- [TASK BRIEF]:
Scan the lines below for the string "scene" and copy every one that has it.
◇ ◇ ◇ ◇ ◇ ◇ ◇
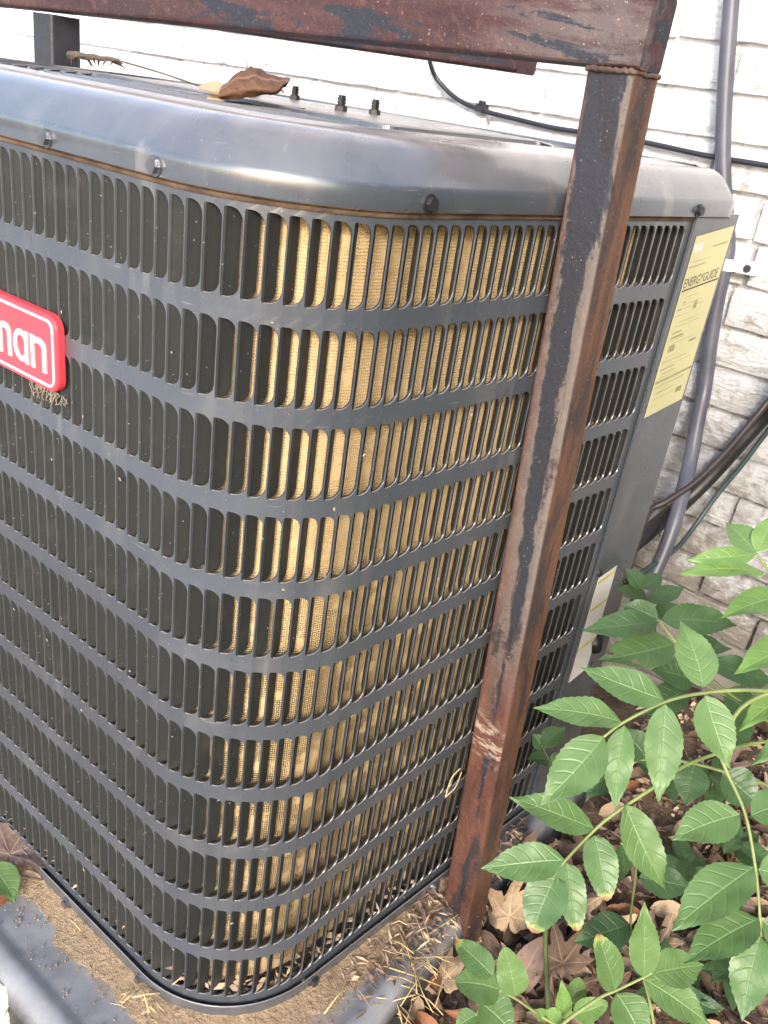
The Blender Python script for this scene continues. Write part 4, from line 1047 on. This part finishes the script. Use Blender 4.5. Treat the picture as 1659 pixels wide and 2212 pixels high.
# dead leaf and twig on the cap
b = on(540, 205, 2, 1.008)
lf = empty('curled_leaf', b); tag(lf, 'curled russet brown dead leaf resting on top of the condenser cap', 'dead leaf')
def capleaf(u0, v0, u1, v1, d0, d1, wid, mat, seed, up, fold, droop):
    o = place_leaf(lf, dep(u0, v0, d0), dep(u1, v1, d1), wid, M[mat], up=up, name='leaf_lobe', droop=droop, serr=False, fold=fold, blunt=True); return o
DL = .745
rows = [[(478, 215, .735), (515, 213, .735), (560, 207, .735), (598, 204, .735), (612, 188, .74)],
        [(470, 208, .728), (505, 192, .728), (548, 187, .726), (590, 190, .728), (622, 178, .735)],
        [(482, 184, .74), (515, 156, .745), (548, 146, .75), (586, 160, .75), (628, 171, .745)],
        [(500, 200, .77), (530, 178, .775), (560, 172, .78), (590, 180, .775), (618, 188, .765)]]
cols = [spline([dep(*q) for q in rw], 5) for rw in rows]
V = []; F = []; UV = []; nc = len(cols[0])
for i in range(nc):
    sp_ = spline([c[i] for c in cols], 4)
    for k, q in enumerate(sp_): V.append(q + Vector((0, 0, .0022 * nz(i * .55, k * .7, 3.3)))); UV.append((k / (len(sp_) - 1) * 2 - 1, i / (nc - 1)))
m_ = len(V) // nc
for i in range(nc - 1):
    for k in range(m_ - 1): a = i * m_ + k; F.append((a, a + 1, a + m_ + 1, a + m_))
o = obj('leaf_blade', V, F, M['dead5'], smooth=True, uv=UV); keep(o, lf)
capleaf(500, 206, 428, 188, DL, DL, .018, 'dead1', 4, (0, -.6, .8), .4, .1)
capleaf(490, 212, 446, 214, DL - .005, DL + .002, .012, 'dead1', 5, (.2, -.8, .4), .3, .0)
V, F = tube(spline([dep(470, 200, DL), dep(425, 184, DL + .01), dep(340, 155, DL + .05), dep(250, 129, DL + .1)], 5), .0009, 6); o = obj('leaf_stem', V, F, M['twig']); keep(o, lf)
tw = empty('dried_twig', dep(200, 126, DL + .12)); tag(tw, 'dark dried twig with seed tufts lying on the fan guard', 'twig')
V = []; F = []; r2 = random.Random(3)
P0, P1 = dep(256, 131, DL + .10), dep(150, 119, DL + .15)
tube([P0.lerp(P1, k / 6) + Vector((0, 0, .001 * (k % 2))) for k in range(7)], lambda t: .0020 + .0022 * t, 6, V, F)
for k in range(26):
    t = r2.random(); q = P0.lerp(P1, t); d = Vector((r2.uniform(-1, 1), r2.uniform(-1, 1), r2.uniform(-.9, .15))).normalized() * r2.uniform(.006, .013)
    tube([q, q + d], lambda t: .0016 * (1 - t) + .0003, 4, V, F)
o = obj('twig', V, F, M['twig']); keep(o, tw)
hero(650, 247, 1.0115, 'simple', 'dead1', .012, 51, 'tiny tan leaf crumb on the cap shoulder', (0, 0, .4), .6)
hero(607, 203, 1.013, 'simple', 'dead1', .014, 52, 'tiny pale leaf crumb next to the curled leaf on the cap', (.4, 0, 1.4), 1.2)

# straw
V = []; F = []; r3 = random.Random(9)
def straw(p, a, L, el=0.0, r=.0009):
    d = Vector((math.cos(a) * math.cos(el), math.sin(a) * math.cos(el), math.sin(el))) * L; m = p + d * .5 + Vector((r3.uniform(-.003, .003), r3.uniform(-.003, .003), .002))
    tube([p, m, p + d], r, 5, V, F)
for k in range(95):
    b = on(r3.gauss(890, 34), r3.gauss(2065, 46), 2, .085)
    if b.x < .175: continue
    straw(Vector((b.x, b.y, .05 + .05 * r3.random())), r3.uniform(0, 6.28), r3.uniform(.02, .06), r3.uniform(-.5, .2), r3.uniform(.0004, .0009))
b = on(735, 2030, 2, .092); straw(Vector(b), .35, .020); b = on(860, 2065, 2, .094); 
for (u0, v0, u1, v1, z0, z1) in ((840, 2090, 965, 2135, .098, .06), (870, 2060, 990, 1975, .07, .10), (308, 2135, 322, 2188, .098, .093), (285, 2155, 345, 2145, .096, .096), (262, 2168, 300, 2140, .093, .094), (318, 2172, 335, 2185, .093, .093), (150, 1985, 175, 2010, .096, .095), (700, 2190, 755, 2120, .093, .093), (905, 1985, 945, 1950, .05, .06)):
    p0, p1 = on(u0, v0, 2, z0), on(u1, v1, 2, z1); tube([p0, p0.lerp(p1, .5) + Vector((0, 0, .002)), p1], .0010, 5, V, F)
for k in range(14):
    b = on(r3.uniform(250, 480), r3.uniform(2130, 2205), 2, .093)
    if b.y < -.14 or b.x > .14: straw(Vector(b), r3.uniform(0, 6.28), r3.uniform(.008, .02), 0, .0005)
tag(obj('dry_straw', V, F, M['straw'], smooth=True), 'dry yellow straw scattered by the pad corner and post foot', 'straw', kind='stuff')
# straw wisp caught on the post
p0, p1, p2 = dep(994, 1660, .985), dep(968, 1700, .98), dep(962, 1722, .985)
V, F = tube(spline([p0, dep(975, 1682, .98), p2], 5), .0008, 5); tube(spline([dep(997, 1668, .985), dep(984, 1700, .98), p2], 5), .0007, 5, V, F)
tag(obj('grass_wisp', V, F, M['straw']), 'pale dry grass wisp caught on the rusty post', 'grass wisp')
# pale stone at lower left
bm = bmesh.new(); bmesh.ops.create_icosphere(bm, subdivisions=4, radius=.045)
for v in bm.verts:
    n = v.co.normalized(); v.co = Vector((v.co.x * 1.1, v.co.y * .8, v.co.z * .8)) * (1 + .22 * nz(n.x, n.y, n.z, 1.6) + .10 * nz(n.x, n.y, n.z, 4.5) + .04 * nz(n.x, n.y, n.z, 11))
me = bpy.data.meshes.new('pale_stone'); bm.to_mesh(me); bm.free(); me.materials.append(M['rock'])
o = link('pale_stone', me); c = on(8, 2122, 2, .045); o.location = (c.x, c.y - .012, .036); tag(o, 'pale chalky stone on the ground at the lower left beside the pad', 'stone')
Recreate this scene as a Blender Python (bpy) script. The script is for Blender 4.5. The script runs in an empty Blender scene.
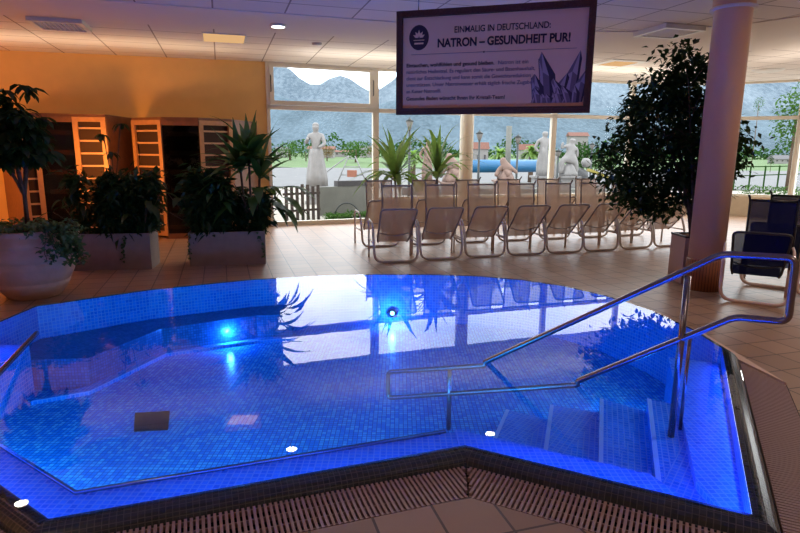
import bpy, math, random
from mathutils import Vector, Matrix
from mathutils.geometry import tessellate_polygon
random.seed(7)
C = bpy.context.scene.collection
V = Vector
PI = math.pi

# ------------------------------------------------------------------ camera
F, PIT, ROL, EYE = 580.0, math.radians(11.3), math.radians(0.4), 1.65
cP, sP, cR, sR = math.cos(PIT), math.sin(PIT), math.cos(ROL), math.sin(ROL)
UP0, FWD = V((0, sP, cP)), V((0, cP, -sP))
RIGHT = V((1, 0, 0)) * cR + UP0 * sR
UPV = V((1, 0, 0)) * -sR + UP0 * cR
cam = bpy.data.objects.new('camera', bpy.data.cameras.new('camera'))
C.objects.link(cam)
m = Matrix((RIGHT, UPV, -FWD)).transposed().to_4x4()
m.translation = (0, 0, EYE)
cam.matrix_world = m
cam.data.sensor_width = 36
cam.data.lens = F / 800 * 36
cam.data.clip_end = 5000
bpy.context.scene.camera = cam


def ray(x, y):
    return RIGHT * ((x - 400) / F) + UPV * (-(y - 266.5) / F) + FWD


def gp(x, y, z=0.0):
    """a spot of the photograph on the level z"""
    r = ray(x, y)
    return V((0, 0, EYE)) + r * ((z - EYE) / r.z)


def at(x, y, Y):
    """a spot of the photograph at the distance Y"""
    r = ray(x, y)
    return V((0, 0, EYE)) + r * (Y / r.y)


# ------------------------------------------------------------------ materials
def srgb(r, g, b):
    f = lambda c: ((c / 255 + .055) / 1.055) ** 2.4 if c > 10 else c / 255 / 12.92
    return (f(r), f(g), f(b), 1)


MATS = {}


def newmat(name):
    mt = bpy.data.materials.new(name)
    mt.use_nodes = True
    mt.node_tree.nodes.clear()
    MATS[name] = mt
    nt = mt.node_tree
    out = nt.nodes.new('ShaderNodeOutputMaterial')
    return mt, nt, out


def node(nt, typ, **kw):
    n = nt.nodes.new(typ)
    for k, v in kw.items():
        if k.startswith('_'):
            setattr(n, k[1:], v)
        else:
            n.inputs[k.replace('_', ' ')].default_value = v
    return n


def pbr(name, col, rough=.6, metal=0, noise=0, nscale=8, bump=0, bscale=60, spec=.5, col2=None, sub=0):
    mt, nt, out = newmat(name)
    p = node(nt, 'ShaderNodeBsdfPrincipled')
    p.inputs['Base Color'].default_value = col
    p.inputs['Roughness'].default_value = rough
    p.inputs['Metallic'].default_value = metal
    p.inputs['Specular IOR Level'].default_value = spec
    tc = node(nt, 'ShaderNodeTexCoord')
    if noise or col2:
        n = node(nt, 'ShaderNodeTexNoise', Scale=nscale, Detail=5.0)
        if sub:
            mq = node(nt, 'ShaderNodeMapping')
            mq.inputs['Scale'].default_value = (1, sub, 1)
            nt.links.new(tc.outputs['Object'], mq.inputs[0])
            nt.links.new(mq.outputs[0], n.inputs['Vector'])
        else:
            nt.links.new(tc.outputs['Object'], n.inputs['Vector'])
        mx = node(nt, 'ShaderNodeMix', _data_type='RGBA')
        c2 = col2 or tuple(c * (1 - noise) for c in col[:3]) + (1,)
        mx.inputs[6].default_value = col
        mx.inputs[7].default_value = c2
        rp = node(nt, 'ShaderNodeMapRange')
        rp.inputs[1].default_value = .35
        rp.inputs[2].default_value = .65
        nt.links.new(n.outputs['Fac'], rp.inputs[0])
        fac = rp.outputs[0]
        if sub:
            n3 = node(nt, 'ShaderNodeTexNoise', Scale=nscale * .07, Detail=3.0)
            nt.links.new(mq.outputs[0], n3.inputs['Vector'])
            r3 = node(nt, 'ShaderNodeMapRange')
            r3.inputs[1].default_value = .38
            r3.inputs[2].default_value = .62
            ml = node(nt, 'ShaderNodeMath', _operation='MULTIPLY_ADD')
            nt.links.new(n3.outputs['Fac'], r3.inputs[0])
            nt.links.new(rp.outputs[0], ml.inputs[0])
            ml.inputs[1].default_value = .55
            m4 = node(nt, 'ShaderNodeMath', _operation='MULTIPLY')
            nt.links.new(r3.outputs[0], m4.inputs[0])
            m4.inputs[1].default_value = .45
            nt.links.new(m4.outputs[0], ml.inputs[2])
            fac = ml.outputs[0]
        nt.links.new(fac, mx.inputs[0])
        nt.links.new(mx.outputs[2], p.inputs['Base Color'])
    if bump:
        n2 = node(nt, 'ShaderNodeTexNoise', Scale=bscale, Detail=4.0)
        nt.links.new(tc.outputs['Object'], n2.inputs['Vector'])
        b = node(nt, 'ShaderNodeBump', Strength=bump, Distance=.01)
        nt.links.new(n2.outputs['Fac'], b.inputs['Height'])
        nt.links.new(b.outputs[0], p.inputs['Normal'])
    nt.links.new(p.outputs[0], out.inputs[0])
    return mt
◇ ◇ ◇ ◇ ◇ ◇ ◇
- [REPLY TO THE EXERCISE]:
The Blender Python script for this scene continues. Write part 4, from line 1047 on. This part finishes the script. Use Blender 4.5. Treat the picture as 1659 pixels wide and 2212 pixels high.
Recreate this scene as a Blender Python (bpy) script. The script is for Blender 4.5. The script runs in an empty Blender scene.
C = bpy.context.scene.collection
bpy.context.scene.camera = cam